A candidate who does dramatically better than the expectations set by the omniscient press (think Howard Dean in 2003) suddenly gets credibility, and one who does worse, suddenly gets less (McCain in 2007).
As a result, the campaigns set really low expectations for themselves (“we’re only going to raise $2 million this quarter”), and impossibly high ones for their rivals (“if Romney doesn’t hit $40 million, he’s a failure”), in an effort to skew the press’s expectations and subsequent coverage. Amazingly, these games actually impact who becomes our president.
The truth is, all of the above should really be irrelevant. Contrary to the lazy media treatment of fundraising reports as sports scores designed to show who’s “ahead” or “behind,” campaign fundraising predominantly measures only one thing: How much rich people want the candidate to be president.
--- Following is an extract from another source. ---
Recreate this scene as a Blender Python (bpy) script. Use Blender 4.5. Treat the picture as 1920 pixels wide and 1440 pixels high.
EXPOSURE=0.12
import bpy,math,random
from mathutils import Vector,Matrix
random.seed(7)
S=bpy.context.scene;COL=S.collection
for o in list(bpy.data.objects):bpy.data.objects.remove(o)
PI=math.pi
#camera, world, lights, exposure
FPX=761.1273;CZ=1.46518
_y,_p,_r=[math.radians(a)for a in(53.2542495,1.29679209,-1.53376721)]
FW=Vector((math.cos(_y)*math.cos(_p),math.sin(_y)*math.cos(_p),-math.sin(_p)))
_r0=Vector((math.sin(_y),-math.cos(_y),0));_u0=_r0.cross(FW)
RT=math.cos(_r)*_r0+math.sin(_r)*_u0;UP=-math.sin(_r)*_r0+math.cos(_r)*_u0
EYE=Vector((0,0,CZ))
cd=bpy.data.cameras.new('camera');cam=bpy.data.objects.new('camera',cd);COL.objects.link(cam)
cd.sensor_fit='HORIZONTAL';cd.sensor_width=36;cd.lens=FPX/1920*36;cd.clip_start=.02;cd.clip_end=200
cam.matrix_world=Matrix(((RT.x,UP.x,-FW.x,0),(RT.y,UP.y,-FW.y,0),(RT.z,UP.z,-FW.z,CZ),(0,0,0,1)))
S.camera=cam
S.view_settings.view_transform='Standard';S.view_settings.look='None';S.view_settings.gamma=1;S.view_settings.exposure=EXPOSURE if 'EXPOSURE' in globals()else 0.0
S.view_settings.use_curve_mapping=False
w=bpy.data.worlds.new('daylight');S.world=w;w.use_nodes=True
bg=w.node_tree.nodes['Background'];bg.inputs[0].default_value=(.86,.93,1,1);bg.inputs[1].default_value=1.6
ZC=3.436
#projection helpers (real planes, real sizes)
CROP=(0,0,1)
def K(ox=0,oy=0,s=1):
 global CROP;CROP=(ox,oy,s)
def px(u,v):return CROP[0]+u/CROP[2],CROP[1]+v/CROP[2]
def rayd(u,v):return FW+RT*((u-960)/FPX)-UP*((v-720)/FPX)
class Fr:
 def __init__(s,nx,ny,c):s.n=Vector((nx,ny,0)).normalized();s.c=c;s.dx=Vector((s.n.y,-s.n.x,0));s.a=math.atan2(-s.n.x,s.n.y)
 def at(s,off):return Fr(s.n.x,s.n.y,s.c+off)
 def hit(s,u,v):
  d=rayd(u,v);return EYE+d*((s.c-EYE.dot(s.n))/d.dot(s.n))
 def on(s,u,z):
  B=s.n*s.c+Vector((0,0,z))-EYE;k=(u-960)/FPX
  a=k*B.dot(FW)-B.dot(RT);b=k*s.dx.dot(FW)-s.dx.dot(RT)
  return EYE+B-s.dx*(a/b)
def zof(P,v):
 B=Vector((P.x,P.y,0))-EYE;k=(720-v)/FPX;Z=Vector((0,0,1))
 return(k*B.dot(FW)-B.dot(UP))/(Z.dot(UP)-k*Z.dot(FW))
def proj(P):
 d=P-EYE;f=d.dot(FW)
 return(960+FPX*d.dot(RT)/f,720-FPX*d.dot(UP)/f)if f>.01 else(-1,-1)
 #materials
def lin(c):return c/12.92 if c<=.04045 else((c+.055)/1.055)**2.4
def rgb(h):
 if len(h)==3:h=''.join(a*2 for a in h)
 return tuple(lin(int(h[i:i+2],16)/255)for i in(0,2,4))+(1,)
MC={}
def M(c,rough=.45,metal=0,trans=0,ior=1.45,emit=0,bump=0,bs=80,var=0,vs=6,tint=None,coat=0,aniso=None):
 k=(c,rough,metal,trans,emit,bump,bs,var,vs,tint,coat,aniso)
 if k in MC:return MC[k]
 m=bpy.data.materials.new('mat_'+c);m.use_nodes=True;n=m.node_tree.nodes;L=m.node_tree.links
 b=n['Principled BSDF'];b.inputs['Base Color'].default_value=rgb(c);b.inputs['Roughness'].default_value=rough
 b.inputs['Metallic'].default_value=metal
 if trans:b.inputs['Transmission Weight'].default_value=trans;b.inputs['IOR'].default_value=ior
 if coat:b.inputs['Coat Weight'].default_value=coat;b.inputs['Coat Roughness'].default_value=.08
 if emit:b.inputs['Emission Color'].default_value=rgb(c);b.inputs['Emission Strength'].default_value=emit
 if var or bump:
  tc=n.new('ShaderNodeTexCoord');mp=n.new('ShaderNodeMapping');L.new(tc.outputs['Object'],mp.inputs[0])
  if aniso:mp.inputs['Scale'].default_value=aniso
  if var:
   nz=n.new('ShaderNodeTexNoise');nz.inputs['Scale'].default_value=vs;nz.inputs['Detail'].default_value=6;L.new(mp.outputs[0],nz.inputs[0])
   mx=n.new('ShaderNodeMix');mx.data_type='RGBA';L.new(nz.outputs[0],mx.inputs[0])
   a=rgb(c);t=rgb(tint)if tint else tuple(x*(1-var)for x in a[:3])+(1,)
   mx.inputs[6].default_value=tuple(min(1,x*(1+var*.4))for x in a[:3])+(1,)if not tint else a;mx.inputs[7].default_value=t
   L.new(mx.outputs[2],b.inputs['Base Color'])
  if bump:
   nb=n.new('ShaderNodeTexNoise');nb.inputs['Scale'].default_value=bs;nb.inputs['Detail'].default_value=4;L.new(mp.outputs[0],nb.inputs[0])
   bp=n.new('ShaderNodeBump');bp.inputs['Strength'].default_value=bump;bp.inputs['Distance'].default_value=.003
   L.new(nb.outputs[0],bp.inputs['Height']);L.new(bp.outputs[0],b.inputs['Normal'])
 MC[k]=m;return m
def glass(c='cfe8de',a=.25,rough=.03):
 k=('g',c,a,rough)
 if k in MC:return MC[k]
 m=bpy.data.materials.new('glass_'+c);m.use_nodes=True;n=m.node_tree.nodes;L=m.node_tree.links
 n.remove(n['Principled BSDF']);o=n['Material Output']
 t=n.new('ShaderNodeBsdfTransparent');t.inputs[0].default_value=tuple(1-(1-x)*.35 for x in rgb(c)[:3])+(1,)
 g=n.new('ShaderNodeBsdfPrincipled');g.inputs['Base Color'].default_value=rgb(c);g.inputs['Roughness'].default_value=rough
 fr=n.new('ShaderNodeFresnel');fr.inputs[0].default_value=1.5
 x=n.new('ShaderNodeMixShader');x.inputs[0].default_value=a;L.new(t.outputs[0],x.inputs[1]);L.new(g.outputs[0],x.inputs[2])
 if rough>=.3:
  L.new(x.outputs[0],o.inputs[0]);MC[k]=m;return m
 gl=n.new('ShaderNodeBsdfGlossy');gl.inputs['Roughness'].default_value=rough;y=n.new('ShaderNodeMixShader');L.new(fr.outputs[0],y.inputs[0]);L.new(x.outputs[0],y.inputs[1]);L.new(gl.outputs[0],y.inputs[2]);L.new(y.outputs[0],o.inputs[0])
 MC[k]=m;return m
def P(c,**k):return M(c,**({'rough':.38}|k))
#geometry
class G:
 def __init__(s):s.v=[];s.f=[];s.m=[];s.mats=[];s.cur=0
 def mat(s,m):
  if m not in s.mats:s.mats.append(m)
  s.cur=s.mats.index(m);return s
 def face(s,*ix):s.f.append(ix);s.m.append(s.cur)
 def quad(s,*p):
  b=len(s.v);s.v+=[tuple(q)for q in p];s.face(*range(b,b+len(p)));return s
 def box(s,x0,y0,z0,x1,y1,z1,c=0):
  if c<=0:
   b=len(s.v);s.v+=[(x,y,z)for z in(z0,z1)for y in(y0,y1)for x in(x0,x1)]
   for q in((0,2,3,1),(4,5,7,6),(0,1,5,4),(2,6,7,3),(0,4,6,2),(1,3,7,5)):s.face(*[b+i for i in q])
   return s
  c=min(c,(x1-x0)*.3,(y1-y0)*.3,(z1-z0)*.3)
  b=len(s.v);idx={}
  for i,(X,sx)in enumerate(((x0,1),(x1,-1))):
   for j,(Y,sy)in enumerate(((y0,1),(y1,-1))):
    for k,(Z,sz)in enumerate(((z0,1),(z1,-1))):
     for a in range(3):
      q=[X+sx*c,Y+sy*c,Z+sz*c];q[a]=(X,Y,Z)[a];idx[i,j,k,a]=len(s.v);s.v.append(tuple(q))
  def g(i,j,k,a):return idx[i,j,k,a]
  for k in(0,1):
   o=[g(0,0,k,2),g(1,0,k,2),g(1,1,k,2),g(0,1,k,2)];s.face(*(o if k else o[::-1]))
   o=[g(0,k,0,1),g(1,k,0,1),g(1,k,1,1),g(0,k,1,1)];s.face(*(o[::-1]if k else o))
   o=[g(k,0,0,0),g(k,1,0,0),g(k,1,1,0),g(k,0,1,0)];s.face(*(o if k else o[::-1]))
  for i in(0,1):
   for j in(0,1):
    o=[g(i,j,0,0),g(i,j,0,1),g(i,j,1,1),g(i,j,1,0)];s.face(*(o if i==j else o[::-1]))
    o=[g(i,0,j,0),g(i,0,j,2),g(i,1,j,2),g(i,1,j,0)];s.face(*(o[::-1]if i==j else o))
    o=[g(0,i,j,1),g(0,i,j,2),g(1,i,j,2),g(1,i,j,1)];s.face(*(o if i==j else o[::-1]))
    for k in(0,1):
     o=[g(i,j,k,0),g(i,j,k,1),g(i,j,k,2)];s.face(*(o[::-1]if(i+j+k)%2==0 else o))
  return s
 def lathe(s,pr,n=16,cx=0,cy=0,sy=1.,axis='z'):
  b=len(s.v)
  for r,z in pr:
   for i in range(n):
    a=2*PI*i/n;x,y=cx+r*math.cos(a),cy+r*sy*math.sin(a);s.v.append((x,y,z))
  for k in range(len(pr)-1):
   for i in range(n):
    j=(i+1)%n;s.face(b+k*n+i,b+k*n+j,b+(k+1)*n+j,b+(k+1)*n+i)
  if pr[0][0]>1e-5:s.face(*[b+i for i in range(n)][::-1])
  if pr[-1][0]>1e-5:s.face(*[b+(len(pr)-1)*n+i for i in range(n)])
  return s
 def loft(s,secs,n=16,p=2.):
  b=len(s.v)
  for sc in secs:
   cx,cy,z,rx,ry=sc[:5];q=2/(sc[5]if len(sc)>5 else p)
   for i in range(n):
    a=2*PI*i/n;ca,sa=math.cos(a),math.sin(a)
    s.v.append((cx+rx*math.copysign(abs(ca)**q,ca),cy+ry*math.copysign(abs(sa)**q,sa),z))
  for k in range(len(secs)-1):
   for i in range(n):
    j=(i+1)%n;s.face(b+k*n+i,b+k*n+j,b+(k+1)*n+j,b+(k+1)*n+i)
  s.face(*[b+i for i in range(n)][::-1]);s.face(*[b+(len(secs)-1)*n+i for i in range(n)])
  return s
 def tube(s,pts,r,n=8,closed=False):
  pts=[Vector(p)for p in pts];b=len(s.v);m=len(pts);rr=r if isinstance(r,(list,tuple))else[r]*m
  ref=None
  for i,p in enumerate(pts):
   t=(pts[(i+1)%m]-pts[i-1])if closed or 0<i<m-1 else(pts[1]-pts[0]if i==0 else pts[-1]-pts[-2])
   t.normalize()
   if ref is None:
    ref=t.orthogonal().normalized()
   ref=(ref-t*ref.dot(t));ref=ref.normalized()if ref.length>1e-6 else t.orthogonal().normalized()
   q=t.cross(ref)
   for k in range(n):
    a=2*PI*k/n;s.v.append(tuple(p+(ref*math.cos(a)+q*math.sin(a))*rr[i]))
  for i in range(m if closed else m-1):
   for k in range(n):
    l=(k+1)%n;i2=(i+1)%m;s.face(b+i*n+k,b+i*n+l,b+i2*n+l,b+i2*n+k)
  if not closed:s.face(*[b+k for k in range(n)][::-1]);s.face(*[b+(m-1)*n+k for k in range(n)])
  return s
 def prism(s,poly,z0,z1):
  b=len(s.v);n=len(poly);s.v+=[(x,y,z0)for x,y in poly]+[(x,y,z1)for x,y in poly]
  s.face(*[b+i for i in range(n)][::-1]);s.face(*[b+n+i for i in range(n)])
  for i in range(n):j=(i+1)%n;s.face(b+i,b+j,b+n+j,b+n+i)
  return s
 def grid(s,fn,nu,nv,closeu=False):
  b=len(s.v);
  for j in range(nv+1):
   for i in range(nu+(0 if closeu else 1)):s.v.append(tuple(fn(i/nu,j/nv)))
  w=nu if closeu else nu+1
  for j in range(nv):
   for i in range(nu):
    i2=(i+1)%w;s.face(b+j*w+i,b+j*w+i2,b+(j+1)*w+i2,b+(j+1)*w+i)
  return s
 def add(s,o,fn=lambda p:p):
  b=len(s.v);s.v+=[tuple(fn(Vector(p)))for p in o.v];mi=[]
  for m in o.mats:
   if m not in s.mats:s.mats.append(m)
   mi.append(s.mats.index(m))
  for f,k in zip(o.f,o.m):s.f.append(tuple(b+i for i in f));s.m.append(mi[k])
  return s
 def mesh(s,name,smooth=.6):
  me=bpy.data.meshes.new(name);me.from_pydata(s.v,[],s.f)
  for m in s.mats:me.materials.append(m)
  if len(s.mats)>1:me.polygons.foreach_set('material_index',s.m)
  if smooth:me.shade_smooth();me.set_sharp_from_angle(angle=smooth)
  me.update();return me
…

As nice and truly important as the $5 checks from people like us are, the real source when candidates rake in tens and hundreds of millions, are the piles of $2300 checks collected by bundlers and big-time givers (and yes, this even includes Barack Obama cerca 2008).
So reporters would do a great service to treat these numbers not as some sort of scorecard that determines who’s “winning” -- or as a way to see how much candidates pay for their haircuts -- but rather as a journalistic imperative to see which corporate and monied interests the candidates may be owned by.
Unfortunately, we live in a different world.